Publication: The Guardian


Messrs Kirby & Co., solicitors of London SW19 complained on behalf of Mr Graham Baldwin, that reports of the trial of a defamation action brought by the complainant against The Guardian and published between 10-21 November 1998 did not distinguish between comment, conjecture and fact and did not report fairly the outcome of the action in breach of Clause 1(iv) and (v) of the Code of Practice.

The complaint was rejected.

The complainant was successful in a libel action and obtained damages against the newspaper which published reports of the trial on seven of the ten court days involved. The solicitors provided the Commission with the daily transcripts of the hearing in support of their contention that the reports were unfair and one-sided and made practically no reference to the complainant's case. In particular they said that a comparison with the transcripts showed that only those parts of the evidence which appeared to bolster the newspaper's case were reported while important elements of the complainant's case were omitted. There had been no reports on two of the trial days where evidence favourable to the complainant had been given. There had been no mention of important matters relating to one particular witness. Although the solicitors accepted that the newspaper was not obliged to report the trial every day or to give a full account of each day's proceedings they argued that the selection of what is reported must be based on what is newsworthy and not on partisan considerations.
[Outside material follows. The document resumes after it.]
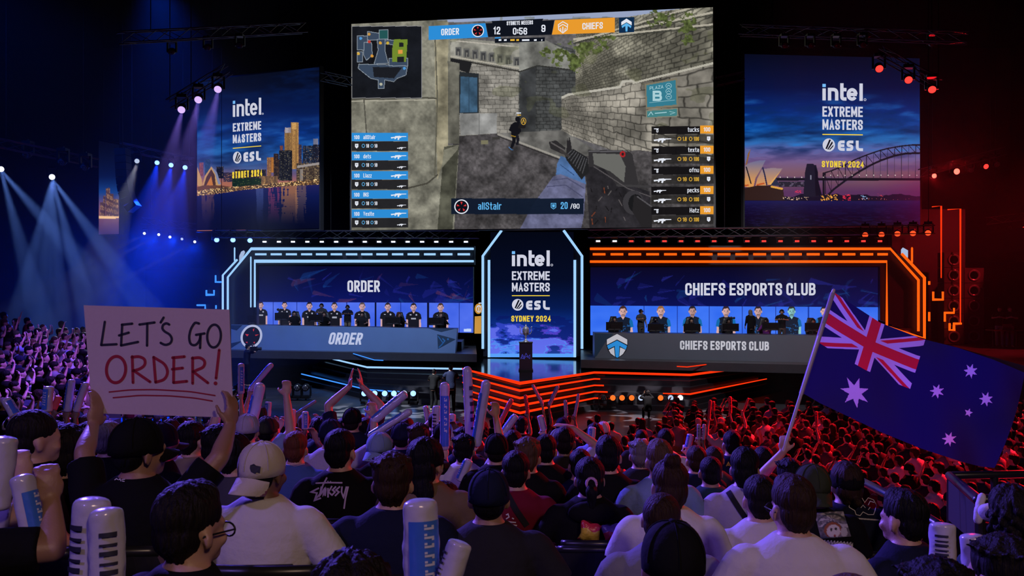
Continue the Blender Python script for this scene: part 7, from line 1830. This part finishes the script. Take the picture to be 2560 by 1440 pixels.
# stick holders first: the hand meets the stick
for bs, d in free:
    h = P(*bs, d); side = 1 if rg.random() < .7 else -1; yaw = -6
    if d < 12.2: zt = zhead(min(d, 11.6))-1.322
    else: zt = 0.0
    e, w_, hd, pn, cu = ARM['up']
    off = Matrix.Rotation(math.radians(yaw), 3, 'Z') @ (Vector((w_[0]*side, w_[1], w_[2]))+Vector((hd[0]*side, hd[1], hd[2])).normalized()*.07)
    p = h-off; sc_ = 1.0
    attrs(p.x, p.y, p.z, yaw, 'up', 0, 0, ('up', side)); spec[-1]['scale'] = 1.0
# remaining raked rows
for ri, d in enumerate((7.0, 7.8, 8.6, 9.4, 10.3, 11.2)):
    x = -6.6+.2*(ri % 2); n = 0
    while x < 2.1-.1*ri:
        px = 1280+x/d*F; xx = x+rg.uniform(-.07, .07); yy = d+rg.uniform(-.06, .06)
        if 3 < px < 1990 and clear(xx, yy, .40) and rg.random() > .08:
            z = zhead(d)-1.322+rg.uniform(-.06, .05); py = 720-(z+1.25-CZ)/d*F
            if not hidden(px, py): n += 1; attrs(xx, yy, z, -8-px*0.0+ (0 if px > 700 else -18), 'raked', ri, n, rg.choice((None, None, None, 'clap', 'face')) if px < 1300 else None)
        x += .54
for ri, d in enumerate((4.0, 4.9, 5.8)):   # left end of the nearer rows
    x = -2.95-.3*ri-.5; 
    while x > -d*.60:
        if clear(x, d, .42): attrs(x, d, zhead(d)-1.322+.05, -30, 'left', ri, 1)
        x -= .55
# floor block, red side
for ri in range(17):
    d = 26.6-.82*ri; x = 3.6; n = 0; x0 = (1690-1280)/F*d
    x = x0
    while x < .60*d:
        px = 1280+x/d*F; xx = x+rg.uniform(-.06, .06); yy = d+rg.uniform(-.05, .05); z = rg.uniform(-.05, .05); py = 720-(1.22-CZ)/d*F
        if rg.random() > .07 and clear(xx, yy, .3) and not hidden(px, py) and not (px < 1960 and py > 1100) and not (px < 1800 and py > 1060):
            n += 1; attrs(xx, yy, 0, 16+rg.uniform(-10, 14), 'floor', ri, n, rg.choice((None, None, None, 'face', 'clap')))
        x += .56
# floor block, centre
for ri in range(5):
    d = 23.0-.85*ri; n = 0; x = (225-1280)/F*d
    while x < (1690-1280)/F*d:
        px = 1280+x/d*F; xx = x+rg.uniform(-.1, .1); yy = d+rg.uniform(-.05, .05)
        if rg.random() > (.35 if ri < 2 else .12) and clear(xx, yy, .3) and not (ri < 2 and 820 < px < 1060) and not hidden(px, 720-(1.2-CZ)/yy*F): n += 1; attrs(xx, yy, 0, -5+rg.uniform(-8, 8), 'centre', ri, n)
        x += .60
for ri, d in enumerate((28.6, 29.5, 30.4, 31.3)):
    for px in range(300+8*ri, 620, 34):
        attrs((px-1280)/F*d+rg.uniform(-.1, .1), d+rg.uniform(-.1, .1), 0, -20+rg.uniform(-10, 10), 'centre', 5+ri, 1)
# seating bowl on the left: rows climb away from the stage
BZ = lambda x: 1.0+max(0, (-x-7.4))*.165
bw = MB()
for ri in range(12):
    xl = -7.2-.82*ri; bw.box((xl-.82, 11.5, -.05), (xl, max(12.5, min(34, -2.25*xl)), BZ(xl-.4)))
tag(bw.build('bowl_tier', M_CONC), kind='structure')
for ri in range(12):
    x = -7.6-.82*ri; y = 12.4; n = 0
    while y < 31.5-.25*ri:
        px = 1280+x/y*F; z = BZ(x); py = 720-(z+1.2-CZ)/y*F
        if -12 < px < 235 and rg.random() > .06 and not hidden(px, py): n += 1; attrs(x+rg.uniform(-.08, .08), y+rg.uniform(-.08, .08), z, -62+rg.uniform(-16, 12), 'bowl', ri, n, rg.choice((None, 'clap', 'face', 'clap', 'fist')))
        y += .60
# who is shown largest becomes a single figure, the remainder is one crowd
spec.sort(key=lambda s: s['y'])
LIMIT = 302-NP[0]
WHERE = {'raked': 'on the raked seats', 'left': 'at the left end of the near rows', 'floor': 'in the red-lit floor crowd', 'centre': 'on the floor below the stage', 'bowl': 'in the violet left seating bowl', 'up': ''}
HAIRW = {'short': 'short', 'buzz': 'cropped', 'tousled': 'messy', 'quiff': 'tall', 'curly': 'curly', 'long': 'long', 'pony': 'ponytailed'}
SHW = {'dgrey': 'dark grey', 'lblue': 'pale blue', 'lilac': 'lilac grey', 'tan': 'tan'}
rest = []
for i, s in enumerate(spec):
    pose = s['pose']; L, R_ = 'lap', 'lap'
    if isinstance(pose, tuple): L, R_ = ('lap', 'up') if pose[1] > 0 else ('up', 'lap')
    elif pose == 'clap': L = R_ = 'face'
    elif pose == 'face': R_ = 'face'
    elif pose == 'fist': R_ = 'up'
    vox = .014 if s['y'] < 9 else (.018 if s['y'] < 16 else .026)
    if i >= LIMIT: rest.append((s, L, R_)); continue
    hw = ('%s cap' % s['capc']) if s['cap'] else '%s %s hair' % (HAIRW[s['hr']], {'dark': 'dark brown', 'light': 'light brown'}.get(s['hc'], s['hc']))
    sw = SHW.get(s['shirt'], s['shirt'])
    if s['zone'] == 'up': lab = 'person with %s in %s T-shirt raising a cheering stick' % (hw, sw)
    else: lab = 'person with %s in %s T-shirt, %s, %s row, %s seat' % (hw, sw, {'raked': 'raked seats', 'left': 'near left', 'floor': 'red crowd', 'centre': 'stage floor', 'bowl': 'left bowl'}[s['zone']], ORDN[s['row']], ORDN[min(19, s['n']-1)])
    person((s['x'], s['y'], s['z']), s['yaw'], s['scale'], L, R_, False, 'short', voxel=vox, shirt=s['shirt'], hr=s['hr'], hc=s['hc'], cap=s['cap'], capc=s['capc'], sk=s['sk'], label=lab, group='audience '+(WHERE[s['zone']] or 'with raised sticks'), folds=False)
cv, cf, cm, cmats, nv = [], [], [], [], 0
def midx(m):
    if m not in cmats: cmats.append(m)
    return cmats.index(m)
def polys(me):
    n = len(me.polygons); t = np.empty(n, int); me.polygons.foreach_get('loop_total', t); ls = np.empty(len(me.loops), int); me.loops.foreach_get('vertex_index', ls); return ls, t
for s, L, R_ in rest:
    bm_, sm, tm, HM, arms, Z_ = body(L, R_, False, 'short', 0, 0, 0, .03, 1.0, False); hm = hair(s['hr'], (False, 0, 0, 0), HM, .022)
    c, sn = math.cos(math.radians(s['yaw'])), math.sin(math.radians(s['yaw'])); Rm = np.array(((c, -sn, 0), (sn, c, 0), (0, 0, 1)))*s['scale']
    for me, mm in ((bm_, skin(s['sk'])), (sm, cl(s['shirt'])), (hm, hairm(s['hc']) if not s['cap'] else cl(s['capc']))):
        a = coords(me) @ Rm.T+np.array((s['x'], s['y'], s['z'])); ls, t = polys(me); cv.append(a); cf.append((ls+nv, t)); cm.append(np.full(len(t), midx(mm))); nv += len(a)
if cv:
    me = bpy.data.meshes.new('seated_crowd'); V = np.concatenate(cv); me.vertices.add(len(V)); me.vertices.foreach_set('co', V.ravel())
    ls = np.concatenate([x[0] for x in cf]); t = np.concatenate([x[1] for x in cf]); me.loops.add(len(ls)); me.loops.foreach_set('vertex_index', ls); me.polygons.add(len(t)); me.polygons.foreach_set('loop_start', np.concatenate([[0], np.cumsum(t)[:-1]])); me.polygons.foreach_set('loop_total', t)
    me.polygons.foreach_set('material_index', np.concatenate(cm)); me.polygons.foreach_set('use_smooth', np.ones(len(t), bool)); me.update(calc_edges=True)
    for m in cmats: me.materials.append(m)
    tag(link('seated_crowd', me), 'farthest seated spectators in front of the stage and in the left bowl', 'crowd', None, 'stuff')
print('PERSONS', NP[0], 'REST', len(rest))

# ------------------------------------------------------------------ crew and handrails
def crew(px, top, d, label, st=True, **k):
    p = P(px, top, d); h = 1.762 if st else 1.322; s_ = k.pop('scale', None) or p.z/h
    k.setdefault('sleeve', 'short'); person((p.x, d, 0 if k.get('floor') is None else k.pop('floor')), k.pop('yaw', 0), s_, k.pop('left', 'side'), k.pop('right', 'side'), st, voxel=.018, folds=False, label=label, **k)
crew(1085, 922, 33.4, 'dark figure standing at the foot of the steps, left of two', shirt='black', legs='black', hc='black', left='waist', right='waist', yaw=-20)
crew(1127, 911, 32.6, 'dark figure standing at the foot of the steps, right of two', shirt='navy', legs='black', hc='black', left='waist', right='waist', yaw=15)
crew(1619, 976, 30.8, 'dark camera operator crouching before the red floor lamps', False, sleeve='long', sk='brown', shirt='black', legs='black', hc='black', left='face', right='face')
crew(618, 858, 36.4, 'camera operator standing at the left end of the stage', shirt='navy', legs='black', hc='black', left='face', right='face', yaw=-50, sk='fair', scale=1.0, floor=.58)
crew(768, 975, 33.5, 'large dark figure standing by the three dark floor lamps', shirt='black', legs='black', hc='black', yaw=-10, cap='front', capc='black', scale=.40) if False else None
b = MB(); q = P(618, 858, 36.4); b.box((q.x-.6, 35.6, 0), (q.x+.6, 37.0, .58)); tag(b.build('camera_riser', M_STEP), 'small black riser under the camera operator at the left end of the stage', 'riser')
q = P(630, 872, 36.1); cm_ = empty('video_camera', q, 'video camera held by the operator at the left end of the stage', 'camera'); b = MB(); b.box((q.x-.06, q.y-.08, q.z-.09), (q.x+.22, q.y+.08, q.z+.09)); b.build('camera_body', M_METAL, cm_); b = MB(); b.tube((q.x+.22, q.y, q.z), (q.x+.38, q.y, q.z), .06, .07, 12); b.build('lens', M_BLACK, cm_)
M_RAIL = mat('dark_steel_rail', (.05, .05, .055), .3, .7)
def rail(label, segs, r, posts=()):
    a = P(*segs[0]); root = empty('handrail', (a.x, a.y, a.z-1.0), label, 'handrail')
    m = MB()
    for p, q in zip(segs[:-1], segs[1:]): m.cap(P(*p), P(*q), r, None, 10, 2)
    m.build('rail', M_RAIL, root, True)
    for p, dz in posts:
        m = MB(); a = P(*p); m.tube(a, a-Vector((0, 0, dz)), r*.9, None, 8); m.build('post', M_RAIL, root)
    return root
rail('dark steel handrail running to the right edge above the red crowd', [(2374,1189,6.2), (2600,1184,6.2)], .028, (((2376,1189,6.2), 1.15), ((2486,1187,6.2), 1.15)))
rail('dark steel handrail sloping down from the corner towards the white cloth', [(2374,1189,6.15), (2446,1250,4.7), (2530,1248,4.7)], .030, (((2450,1250,4.7), 1.0), ((2528,1249,4.7), 1.0)))
rail('grey slanting handrail behind the person with thick black hair', [(2154,1203,5.6), (2232,1243,4.9), (2345,1312,4.2)], .026, (((2232,1243,4.9), .9),))
m = MB(); q = [P(2371,1195,6.1), P(2440,1252,4.75), P(2440,1360,4.75), P(2371,1300,6.1)]; m.prism(q, (.03, 0, 0)); tag(m.build('barrier_panel', mat('matt_black_panel', (.004, .004, .005), .9)), 'black infill panel under the sloping handrail at right', 'panel')
def cloth_blob(label, pts, r):
    m = MB(); 
    for p, q in zip(pts[:-1], pts[1:]): m.cap(P(*p), P(*q), r, r*.9, 12, 3)
    me = remesh(m, .012, 3, 'cloth'); a = coords(me); d_ = .02*(fbm(a[:, 0]*16+50, a[:, 2]*14+a[:, 1]*9+50, 4, 3)-.45); n_ = np.empty(len(a)*3); me.vertices.foreach_get('normal', n_); setcoords(me, a+n_.reshape(-1, 3)*d_[:, None]); me.materials.append(mat('white_cloth', (.60, .57, .62), .8, bump=.3, bscale=30))
    c = Vector(np.mean(coords(me), 0)); setcoords(me, coords(me)-np.array(c)); tag(link('cloth', me, None, c), label, 'cloth')
cloth_blob('white cloth hanging over the corner of the handrail at right', [(2455,1243,4.65), (2448,1275,4.62), (2444,1302,4.62)], .024)
cloth_blob('white folded cloth on the black case at the right edge', [(2470,1280,4.2), (2510,1292,4.15), (2548,1312,4.1)], .045)
# second pair of eyes for depth: black chair backs that show between the near rows
for px, py, d, lab in ((818, 1318, 4.25, 'black arena chair back between the white T-shirt and the navy T-shirt'), (30, 1380, 2.75, 'black arena chair back at the bottom left edge'), (640, 1425, 2.7, 'black arena chair back at the bottom, left of the curly hair'), (2290, 1290, 4.9, 'x')):
    if lab == 'x': continue
    p = P(px, py, d); place(ac0, (p.x, p.y+.25, p.z-.885), 0, lab, 'chair', 'chairs in the near rows', fa)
The newspaper replied that in a trial spanning twelve days there was much that could not be reported for reasons of space but the omissions were not deliberately one-sided. Much favourable evidence for the defence had also been omitted. The reports were fair and accurate as was the description of the outcome of the action.

Not Upheld


The Code's requirements relate only to the publication of the outcome of an action for defamation. Newspapers are not under an obligation to publish a daily account of a trial: the selection of material for publication is a matter of discretion for the editor.

In this case, the newspaper had properly carried out its obligation under Clause 1(v) of the Code fairly to report the outcome of the action - and that complaint was rejected.

As far as the complaint under Clause 1(iv) of the Code was concerned, the Commission did not believe that any of the reports of the trial had failed to differentiate between comment or conjecture and fact - and that part of the complaint was also rejected.